平成17年8月31日/意見提出

 次のとおり、京都府府民労働部文化芸術室あてに、意見提出いたしました。

  • 1.条例の制定に関して

 「『文化力による京都活性化』に関する各種施策の推進に当たり『拠りどころ』となる条例を制定する」とのことですが、単に施策実施の根拠を定めることだけを目的としているのであれば、条例を制定するまでの必要性が乏しいのではないでしょうか。
 京都府において定めている「文化力による京都活性化」アクションプランが、府行政において、どのような位置づけか不明なのですが、当該アクションプランだけでは不十分であって、やはり条例を制定する必要性がどうしてもあるのか、一府民からは不明です。
 全体的にも、規定しようとする内容が漠然としている印象もあって、個人的には、なぜ条例を制定しなければならないのかという必然性を感じることができません。
 ただし、私的な考えにすぎませんが、次のように考えることもできるのではないかと思っております。すなわち、本条例の制定については、文化力に基づく社会/経済の振興が、府政運営の中心的かつ重要な課題であること、それ故に議会という公開の場で多様な議論が要請されること、そして、これらの結果として、条例で制定すべき内容となるとの位置づけが可能ではないかという考えです。また、それと同時に、より実質的な条例内容を含む必要もあるのではないかとも思うところであり、その一例を「府の責務に関して」の項目にて示させていただいております。

  • 2.前文に関して

 この前文に重きを置きすぎているのではないかとの印象があります。つまり、この前文に記載されている内容を広く府内外に知らしめたいがために、条例を制定しようとしているのではないか、という、あえていうと主客が逆転した印象を受けなくはありません。

  • 3.基本理念に関して

 それぞれについて、一体、京都府が主語/主体なのか、京都府民がそうなのか、それとも、他のものが主語/主体となるのか、判然としないように感じます。また、「文化力」等といった独自の用語については、いわゆる定義規定等の最低限の説明等が必要ではないかと考えます。

  • 4.留意事項に関して

 この留意事項と、基本理念と区別した理由は何かあるのでしょうか。また、これは細かいことであると自認していますが、留意事項中の表現について、「多様な文化を認め合」うことが、「世界平和に資すること」につながるのは理解できなくはありませんが、「我が国及び京都の文化に対する理解を深めること」が「世界平和に資する」ことにつながるということには、無理があるのではないでしょうか。

  • 5.府の責務

 府行政における施策実施/運営に関する規程にとどまらず、せっかく条例を制定するのであれば、「府は、前項の規定による施策の策定・実施に当たっては、府民等の幅広い参画のもとに、相互に連携・協力するよう努めます」といった努力規定などではなく、府民参画に関する具体的規定を設けるべきではないかと考えます。すなわち、文化力による地域活性化に関する施策の策定・実施に関して、その策定・実施の過程に、府民が参画できる制度又は手続を設けなければならないと条例に明記することによって、単なる規程ではなく、条例でなければならない性格付けがなされるのではないでしょうか。
 具体的には、行政手続法の一部を改正する法律(平成17年法律第73号)により、新しく規定されることとなった、行政手続法の意見公募手続に類似した施策の策定・実施における意見公募手続規定を設けることを提案します。その例として、府が施策を策定・実施する際に、「①府民、利害関係者等から意見公募を行わなければならないこと」、「②提出された意見は、施策の策定・実施において考慮しなければならないこと」、「③提出意見を考慮した結果及びその理由を示さなければならないこと」等といった定めを、本件条例案に含めることを検討していただきたく思います。

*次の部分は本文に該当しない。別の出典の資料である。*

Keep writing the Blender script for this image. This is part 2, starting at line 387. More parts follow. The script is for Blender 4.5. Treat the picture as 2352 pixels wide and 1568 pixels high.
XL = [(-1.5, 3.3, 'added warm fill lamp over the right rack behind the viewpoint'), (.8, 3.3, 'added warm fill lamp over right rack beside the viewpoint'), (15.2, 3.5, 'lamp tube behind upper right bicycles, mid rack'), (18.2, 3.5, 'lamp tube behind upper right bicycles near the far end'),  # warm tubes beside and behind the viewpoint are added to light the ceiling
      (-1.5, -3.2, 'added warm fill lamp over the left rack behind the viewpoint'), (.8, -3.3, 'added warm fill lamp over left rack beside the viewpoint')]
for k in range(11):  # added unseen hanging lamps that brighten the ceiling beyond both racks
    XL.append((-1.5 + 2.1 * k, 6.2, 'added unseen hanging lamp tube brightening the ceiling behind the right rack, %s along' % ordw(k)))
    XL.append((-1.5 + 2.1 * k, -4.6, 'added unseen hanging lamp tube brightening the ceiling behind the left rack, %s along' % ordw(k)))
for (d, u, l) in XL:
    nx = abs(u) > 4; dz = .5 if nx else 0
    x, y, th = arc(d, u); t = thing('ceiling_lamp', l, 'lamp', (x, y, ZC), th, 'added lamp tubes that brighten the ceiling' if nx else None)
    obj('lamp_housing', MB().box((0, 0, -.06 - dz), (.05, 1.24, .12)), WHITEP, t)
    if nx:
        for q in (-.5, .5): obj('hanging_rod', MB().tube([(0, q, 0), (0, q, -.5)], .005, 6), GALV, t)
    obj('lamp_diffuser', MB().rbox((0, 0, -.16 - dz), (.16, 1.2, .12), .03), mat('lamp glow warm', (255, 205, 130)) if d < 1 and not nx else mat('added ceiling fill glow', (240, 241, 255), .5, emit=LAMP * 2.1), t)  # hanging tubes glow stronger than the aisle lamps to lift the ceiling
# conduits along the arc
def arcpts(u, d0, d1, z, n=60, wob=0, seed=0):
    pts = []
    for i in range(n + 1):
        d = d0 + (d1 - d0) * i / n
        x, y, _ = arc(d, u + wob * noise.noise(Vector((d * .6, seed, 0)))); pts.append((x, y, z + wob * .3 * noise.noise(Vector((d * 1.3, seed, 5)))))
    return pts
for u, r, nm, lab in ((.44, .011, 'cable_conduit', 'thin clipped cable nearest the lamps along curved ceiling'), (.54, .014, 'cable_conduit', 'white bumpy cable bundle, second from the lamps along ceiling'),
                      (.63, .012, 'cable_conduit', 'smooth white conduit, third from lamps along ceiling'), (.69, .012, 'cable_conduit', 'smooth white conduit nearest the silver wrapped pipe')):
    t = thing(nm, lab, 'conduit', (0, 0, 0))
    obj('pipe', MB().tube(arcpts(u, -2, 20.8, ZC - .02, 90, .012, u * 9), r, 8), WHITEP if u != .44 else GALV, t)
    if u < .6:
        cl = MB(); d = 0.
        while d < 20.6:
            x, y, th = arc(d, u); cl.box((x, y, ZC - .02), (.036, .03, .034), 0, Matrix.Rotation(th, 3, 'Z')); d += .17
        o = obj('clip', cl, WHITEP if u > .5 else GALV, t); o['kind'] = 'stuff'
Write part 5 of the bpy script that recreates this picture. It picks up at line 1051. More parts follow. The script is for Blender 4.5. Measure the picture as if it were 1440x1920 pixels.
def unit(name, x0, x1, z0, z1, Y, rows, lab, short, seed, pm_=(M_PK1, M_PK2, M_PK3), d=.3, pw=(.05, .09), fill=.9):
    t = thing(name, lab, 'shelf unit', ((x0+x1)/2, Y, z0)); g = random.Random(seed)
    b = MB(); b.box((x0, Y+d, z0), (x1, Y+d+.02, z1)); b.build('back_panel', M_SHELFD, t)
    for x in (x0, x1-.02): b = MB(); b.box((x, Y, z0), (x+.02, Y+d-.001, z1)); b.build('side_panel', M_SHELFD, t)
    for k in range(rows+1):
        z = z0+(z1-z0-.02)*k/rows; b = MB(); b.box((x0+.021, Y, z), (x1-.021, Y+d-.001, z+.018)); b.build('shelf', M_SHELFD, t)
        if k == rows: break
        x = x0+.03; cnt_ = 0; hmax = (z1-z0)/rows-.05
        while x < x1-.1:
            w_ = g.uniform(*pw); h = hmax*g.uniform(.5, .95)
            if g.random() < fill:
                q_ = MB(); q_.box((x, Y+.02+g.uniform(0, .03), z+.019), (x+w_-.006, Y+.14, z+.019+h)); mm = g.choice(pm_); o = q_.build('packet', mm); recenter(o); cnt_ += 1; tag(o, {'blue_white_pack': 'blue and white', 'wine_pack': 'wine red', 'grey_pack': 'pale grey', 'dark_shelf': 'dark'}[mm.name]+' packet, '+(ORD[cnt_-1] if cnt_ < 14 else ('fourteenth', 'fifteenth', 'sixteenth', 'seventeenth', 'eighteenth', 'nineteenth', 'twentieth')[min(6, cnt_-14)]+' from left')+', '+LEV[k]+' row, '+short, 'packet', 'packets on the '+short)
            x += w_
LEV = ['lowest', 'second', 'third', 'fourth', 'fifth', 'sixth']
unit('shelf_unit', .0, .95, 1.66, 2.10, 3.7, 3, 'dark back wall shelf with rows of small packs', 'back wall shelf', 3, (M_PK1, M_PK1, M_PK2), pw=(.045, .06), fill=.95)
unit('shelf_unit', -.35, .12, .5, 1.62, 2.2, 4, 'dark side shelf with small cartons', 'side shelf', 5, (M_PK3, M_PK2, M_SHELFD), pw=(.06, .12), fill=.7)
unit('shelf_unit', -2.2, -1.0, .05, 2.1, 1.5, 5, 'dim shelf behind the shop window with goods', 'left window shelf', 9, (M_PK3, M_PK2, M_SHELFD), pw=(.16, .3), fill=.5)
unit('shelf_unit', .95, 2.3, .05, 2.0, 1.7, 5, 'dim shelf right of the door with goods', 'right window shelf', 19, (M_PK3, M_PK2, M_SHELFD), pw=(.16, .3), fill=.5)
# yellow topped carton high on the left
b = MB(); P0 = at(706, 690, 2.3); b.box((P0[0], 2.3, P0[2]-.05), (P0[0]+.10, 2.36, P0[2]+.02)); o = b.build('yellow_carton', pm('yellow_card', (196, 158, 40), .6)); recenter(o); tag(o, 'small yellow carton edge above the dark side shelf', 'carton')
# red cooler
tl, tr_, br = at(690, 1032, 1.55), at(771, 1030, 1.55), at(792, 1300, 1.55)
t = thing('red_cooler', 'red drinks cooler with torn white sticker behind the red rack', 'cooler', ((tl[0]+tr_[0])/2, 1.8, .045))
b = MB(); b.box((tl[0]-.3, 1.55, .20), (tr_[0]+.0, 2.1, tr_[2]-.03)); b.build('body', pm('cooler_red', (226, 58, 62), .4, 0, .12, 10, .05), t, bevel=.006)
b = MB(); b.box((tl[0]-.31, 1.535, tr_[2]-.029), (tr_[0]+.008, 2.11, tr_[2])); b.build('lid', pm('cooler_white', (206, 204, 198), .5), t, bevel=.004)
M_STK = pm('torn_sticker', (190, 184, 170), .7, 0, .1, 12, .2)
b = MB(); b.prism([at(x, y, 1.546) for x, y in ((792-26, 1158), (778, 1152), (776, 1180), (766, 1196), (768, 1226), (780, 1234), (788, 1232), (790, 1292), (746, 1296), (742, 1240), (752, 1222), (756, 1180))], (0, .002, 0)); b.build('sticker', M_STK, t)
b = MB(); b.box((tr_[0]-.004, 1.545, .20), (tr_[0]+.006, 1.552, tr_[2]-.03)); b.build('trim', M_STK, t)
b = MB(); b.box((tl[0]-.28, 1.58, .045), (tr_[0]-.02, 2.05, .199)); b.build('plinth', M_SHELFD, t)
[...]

  • 6.文化力の向上、文化力による京都の活性化に関して

 「府は、京都の文化力を向上させるために、また、文化力により京都の活性化を推進するために、施策・支援に取り組」むとのことですが、単に「施策・支援に取り組む」とするだけではなく、その取組みを評価する体制作りや、「評価をしなければならない」旨の規定を設けることも必要となるのではないかと考えます。